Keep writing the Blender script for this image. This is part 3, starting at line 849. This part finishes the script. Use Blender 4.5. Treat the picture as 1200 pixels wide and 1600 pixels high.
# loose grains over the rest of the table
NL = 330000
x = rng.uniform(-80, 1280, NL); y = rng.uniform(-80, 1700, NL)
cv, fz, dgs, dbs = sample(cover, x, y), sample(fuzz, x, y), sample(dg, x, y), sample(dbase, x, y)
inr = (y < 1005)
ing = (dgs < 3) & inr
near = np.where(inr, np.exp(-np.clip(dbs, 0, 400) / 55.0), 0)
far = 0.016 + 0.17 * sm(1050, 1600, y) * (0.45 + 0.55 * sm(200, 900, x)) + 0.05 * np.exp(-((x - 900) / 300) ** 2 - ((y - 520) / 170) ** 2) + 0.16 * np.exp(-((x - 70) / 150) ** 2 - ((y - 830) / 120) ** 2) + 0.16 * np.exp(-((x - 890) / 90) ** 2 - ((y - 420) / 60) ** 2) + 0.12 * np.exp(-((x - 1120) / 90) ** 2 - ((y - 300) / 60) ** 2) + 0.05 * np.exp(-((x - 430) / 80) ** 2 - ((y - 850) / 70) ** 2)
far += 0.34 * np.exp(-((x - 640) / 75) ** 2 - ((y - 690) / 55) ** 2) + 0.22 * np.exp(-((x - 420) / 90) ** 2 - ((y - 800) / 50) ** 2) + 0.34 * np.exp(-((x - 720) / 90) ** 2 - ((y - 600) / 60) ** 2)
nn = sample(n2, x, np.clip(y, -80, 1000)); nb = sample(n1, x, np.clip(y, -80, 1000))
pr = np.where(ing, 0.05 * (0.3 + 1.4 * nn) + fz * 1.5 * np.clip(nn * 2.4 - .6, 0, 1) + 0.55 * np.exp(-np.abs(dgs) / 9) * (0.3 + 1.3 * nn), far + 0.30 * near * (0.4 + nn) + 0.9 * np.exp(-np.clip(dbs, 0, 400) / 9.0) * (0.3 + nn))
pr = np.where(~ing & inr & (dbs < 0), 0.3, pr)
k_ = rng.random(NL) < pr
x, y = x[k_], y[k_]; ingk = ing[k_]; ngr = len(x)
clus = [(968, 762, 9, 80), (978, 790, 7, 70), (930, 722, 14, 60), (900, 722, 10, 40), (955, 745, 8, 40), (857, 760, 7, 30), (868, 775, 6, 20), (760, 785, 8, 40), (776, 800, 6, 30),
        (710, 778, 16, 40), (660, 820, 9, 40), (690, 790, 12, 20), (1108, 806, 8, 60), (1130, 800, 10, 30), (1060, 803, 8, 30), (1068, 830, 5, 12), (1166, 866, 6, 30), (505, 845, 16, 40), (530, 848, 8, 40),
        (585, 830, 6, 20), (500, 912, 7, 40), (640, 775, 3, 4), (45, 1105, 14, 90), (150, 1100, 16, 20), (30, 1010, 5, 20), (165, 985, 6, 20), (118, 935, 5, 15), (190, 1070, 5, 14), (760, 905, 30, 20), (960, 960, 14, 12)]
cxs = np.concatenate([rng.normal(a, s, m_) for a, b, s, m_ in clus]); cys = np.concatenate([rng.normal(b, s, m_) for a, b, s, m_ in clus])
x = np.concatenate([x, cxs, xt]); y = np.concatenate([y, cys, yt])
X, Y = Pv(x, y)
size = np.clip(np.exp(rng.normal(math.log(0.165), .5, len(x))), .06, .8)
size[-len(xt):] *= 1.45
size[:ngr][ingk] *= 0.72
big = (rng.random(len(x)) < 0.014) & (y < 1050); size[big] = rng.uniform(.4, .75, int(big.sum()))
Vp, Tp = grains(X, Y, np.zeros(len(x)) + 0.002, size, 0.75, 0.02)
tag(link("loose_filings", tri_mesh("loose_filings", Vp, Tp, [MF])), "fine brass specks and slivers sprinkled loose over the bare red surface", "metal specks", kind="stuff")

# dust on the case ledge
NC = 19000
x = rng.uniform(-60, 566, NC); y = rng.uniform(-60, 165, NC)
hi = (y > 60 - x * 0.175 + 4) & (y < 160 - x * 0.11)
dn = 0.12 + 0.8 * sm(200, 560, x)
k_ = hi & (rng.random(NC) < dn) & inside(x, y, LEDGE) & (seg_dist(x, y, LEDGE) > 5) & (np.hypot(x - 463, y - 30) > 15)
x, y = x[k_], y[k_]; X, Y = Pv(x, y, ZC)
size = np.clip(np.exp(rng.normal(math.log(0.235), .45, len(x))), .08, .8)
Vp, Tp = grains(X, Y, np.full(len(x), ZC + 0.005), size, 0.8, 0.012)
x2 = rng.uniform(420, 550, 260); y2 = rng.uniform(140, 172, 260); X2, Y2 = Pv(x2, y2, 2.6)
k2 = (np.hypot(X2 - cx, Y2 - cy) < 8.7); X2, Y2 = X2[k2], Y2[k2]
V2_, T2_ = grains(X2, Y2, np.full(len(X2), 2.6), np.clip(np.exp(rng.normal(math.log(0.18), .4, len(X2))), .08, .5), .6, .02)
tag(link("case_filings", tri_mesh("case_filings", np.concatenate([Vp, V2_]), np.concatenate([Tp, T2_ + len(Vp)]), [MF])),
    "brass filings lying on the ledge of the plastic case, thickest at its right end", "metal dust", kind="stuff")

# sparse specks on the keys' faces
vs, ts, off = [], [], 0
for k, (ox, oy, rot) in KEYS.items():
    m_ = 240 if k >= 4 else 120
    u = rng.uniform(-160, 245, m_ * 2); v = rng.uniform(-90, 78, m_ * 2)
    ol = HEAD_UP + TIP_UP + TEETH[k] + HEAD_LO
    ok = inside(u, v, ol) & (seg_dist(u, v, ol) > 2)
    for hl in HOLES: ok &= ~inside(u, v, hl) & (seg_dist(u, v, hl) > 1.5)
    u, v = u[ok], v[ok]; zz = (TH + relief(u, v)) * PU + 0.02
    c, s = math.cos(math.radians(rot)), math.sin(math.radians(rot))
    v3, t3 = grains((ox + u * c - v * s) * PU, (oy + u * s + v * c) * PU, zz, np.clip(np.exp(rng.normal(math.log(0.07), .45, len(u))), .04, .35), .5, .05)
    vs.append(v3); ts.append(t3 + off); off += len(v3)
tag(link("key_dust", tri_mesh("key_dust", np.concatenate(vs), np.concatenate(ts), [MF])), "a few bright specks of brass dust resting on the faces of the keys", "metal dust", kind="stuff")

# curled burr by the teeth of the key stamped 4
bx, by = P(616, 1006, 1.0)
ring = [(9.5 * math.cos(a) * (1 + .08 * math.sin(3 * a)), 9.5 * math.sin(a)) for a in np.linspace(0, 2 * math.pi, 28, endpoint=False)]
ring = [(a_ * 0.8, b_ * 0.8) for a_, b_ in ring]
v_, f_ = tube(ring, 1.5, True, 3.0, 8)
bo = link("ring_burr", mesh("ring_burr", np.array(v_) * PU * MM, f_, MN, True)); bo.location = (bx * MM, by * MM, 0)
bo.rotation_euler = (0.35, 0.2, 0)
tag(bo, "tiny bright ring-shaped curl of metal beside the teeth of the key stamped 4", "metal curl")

== == ==

PROBLEM DESCRIPTION: Please set down the whole listing above without altering a single line.

RESULT FOR THIS EXERCISE:
Keep writing the Blender script for this image. This is part 3, starting at line 849. This part finishes the script. Use Blender 4.5. Treat the picture as 1200 pixels wide and 1600 pixels high.
# loose grains over the rest of the table
NL = 330000
x = rng.uniform(-80, 1280, NL); y = rng.uniform(-80, 1700, NL)
cv, fz, dgs, dbs = sample(cover, x, y), sample(fuzz, x, y), sample(dg, x, y), sample(dbase, x, y)
inr = (y < 1005)
ing = (dgs < 3) & inr
near = np.where(inr, np.exp(-np.clip(dbs, 0, 400) / 55.0), 0)
far = 0.016 + 0.17 * sm(1050, 1600, y) * (0.45 + 0.55 * sm(200, 900, x)) + 0.05 * np.exp(-((x - 900) / 300) ** 2 - ((y - 520) / 170) ** 2) + 0.16 * np.exp(-((x - 70) / 150) ** 2 - ((y - 830) / 120) ** 2) + 0.16 * np.exp(-((x - 890) / 90) ** 2 - ((y - 420) / 60) ** 2) + 0.12 * np.exp(-((x - 1120) / 90) ** 2 - ((y - 300) / 60) ** 2) + 0.05 * np.exp(-((x - 430) / 80) ** 2 - ((y - 850) / 70) ** 2)
far += 0.34 * np.exp(-((x - 640) / 75) ** 2 - ((y - 690) / 55) ** 2) + 0.22 * np.exp(-((x - 420) / 90) ** 2 - ((y - 800) / 50) ** 2) + 0.34 * np.exp(-((x - 720) / 90) ** 2 - ((y - 600) / 60) ** 2)
nn = sample(n2, x, np.clip(y, -80, 1000)); nb = sample(n1, x, np.clip(y, -80, 1000))
pr = np.where(ing, 0.05 * (0.3 + 1.4 * nn) + fz * 1.5 * np.clip(nn * 2.4 - .6, 0, 1) + 0.55 * np.exp(-np.abs(dgs) / 9) * (0.3 + 1.3 * nn), far + 0.30 * near * (0.4 + nn) + 0.9 * np.exp(-np.clip(dbs, 0, 400) / 9.0) * (0.3 + nn))
pr = np.where(~ing & inr & (dbs < 0), 0.3, pr)
k_ = rng.random(NL) < pr
x, y = x[k_], y[k_]; ingk = ing[k_]; ngr = len(x)
clus = [(968, 762, 9, 80), (978, 790, 7, 70), (930, 722, 14, 60), (900, 722, 10, 40), (955, 745, 8, 40), (857, 760, 7, 30), (868, 775, 6, 20), (760, 785, 8, 40), (776, 800, 6, 30),
        (710, 778, 16, 40), (660, 820, 9, 40), (690, 790, 12, 20), (1108, 806, 8, 60), (1130, 800, 10, 30), (1060, 803, 8, 30), (1068, 830, 5, 12), (1166, 866, 6, 30), (505, 845, 16, 40), (530, 848, 8, 40),
        (585, 830, 6, 20), (500, 912, 7, 40), (640, 775, 3, 4), (45, 1105, 14, 90), (150, 1100, 16, 20), (30, 1010, 5, 20), (165, 985, 6, 20), (118, 935, 5, 15), (190, 1070, 5, 14), (760, 905, 30, 20), (960, 960, 14, 12)]
cxs = np.concatenate([rng.normal(a, s, m_) for a, b, s, m_ in clus]); cys = np.concatenate([rng.normal(b, s, m_) for a, b, s, m_ in clus])
x = np.concatenate([x, cxs, xt]); y = np.concatenate([y, cys, yt])
X, Y = Pv(x, y)
size = np.clip(np.exp(rng.normal(math.log(0.165), .5, len(x))), .06, .8)
size[-len(xt):] *= 1.45
size[:ngr][ingk] *= 0.72
big = (rng.random(len(x)) < 0.014) & (y < 1050); size[big] = rng.uniform(.4, .75, int(big.sum()))
Vp, Tp = grains(X, Y, np.zeros(len(x)) + 0.002, size, 0.75, 0.02)
tag(link("loose_filings", tri_mesh("loose_filings", Vp, Tp, [MF])), "fine brass specks and slivers sprinkled loose over the bare red surface", "metal specks", kind="stuff")

# dust on the case ledge
NC = 19000
x = rng.uniform(-60, 566, NC); y = rng.uniform(-60, 165, NC)
hi = (y > 60 - x * 0.175 + 4) & (y < 160 - x * 0.11)
dn = 0.12 + 0.8 * sm(200, 560, x)
k_ = hi & (rng.random(NC) < dn) & inside(x, y, LEDGE) & (seg_dist(x, y, LEDGE) > 5) & (np.hypot(x - 463, y - 30) > 15)
x, y = x[k_], y[k_]; X, Y = Pv(x, y, ZC)
size = np.clip(np.exp(rng.normal(math.log(0.235), .45, len(x))), .08, .8)
Vp, Tp = grains(X, Y, np.full(len(x), ZC + 0.005), size, 0.8, 0.012)
x2 = rng.uniform(420, 550, 260); y2 = rng.uniform(140, 172, 260); X2, Y2 = Pv(x2, y2, 2.6)
k2 = (np.hypot(X2 - cx, Y2 - cy) < 8.7); X2, Y2 = X2[k2], Y2[k2]
V2_, T2_ = grains(X2, Y2, np.full(len(X2), 2.6), np.clip(np.exp(rng.normal(math.log(0.18), .4, len(X2))), .08, .5), .6, .02)
tag(link("case_filings", tri_mesh("case_filings", np.concatenate([Vp, V2_]), np.concatenate([Tp, T2_ + len(Vp)]), [MF])),
    "brass filings lying on the ledge of the plastic case, thickest at its right end", "metal dust", kind="stuff")

# sparse specks on the keys' faces
vs, ts, off = [], [], 0
for k, (ox, oy, rot) in KEYS.items():
    m_ = 240 if k >= 4 else 120
    u = rng.uniform(-160, 245, m_ * 2); v = rng.uniform(-90, 78, m_ * 2)
    ol = HEAD_UP + TIP_UP + TEETH[k] + HEAD_LO
    ok = inside(u, v, ol) & (seg_dist(u, v, ol) > 2)
    for hl in HOLES: ok &= ~inside(u, v, hl) & (seg_dist(u, v, hl) > 1.5)
    u, v = u[ok], v[ok]; zz = (TH + relief(u, v)) * PU + 0.02
    c, s = math.cos(math.radians(rot)), math.sin(math.radians(rot))
    v3, t3 = grains((ox + u * c - v * s) * PU, (oy + u * s + v * c) * PU, zz, np.clip(np.exp(rng.normal(math.log(0.07), .45, len(u))), .04, .35), .5, .05)
    vs.append(v3); ts.append(t3 + off); off += len(v3)
tag(link("key_dust", tri_mesh("key_dust", np.concatenate(vs), np.concatenate(ts), [MF])), "a few bright specks of brass dust resting on the faces of the keys", "metal dust", kind="stuff")

# curled burr by the teeth of the key stamped 4
bx, by = P(616, 1006, 1.0)
ring = [(9.5 * math.cos(a) * (1 + .08 * math.sin(3 * a)), 9.5 * math.sin(a)) for a in np.linspace(0, 2 * math.pi, 28, endpoint=False)]
ring = [(a_ * 0.8, b_ * 0.8) for a_, b_ in ring]
v_, f_ = tube(ring, 1.5, True, 3.0, 8)
bo = link("ring_burr", mesh("ring_burr", np.array(v_) * PU * MM, f_, MN, True)); bo.location = (bx * MM, by * MM, 0)
bo.rotation_euler = (0.35, 0.2, 0)
tag(bo, "tiny bright ring-shaped curl of metal beside the teeth of the key stamped 4", "metal curl")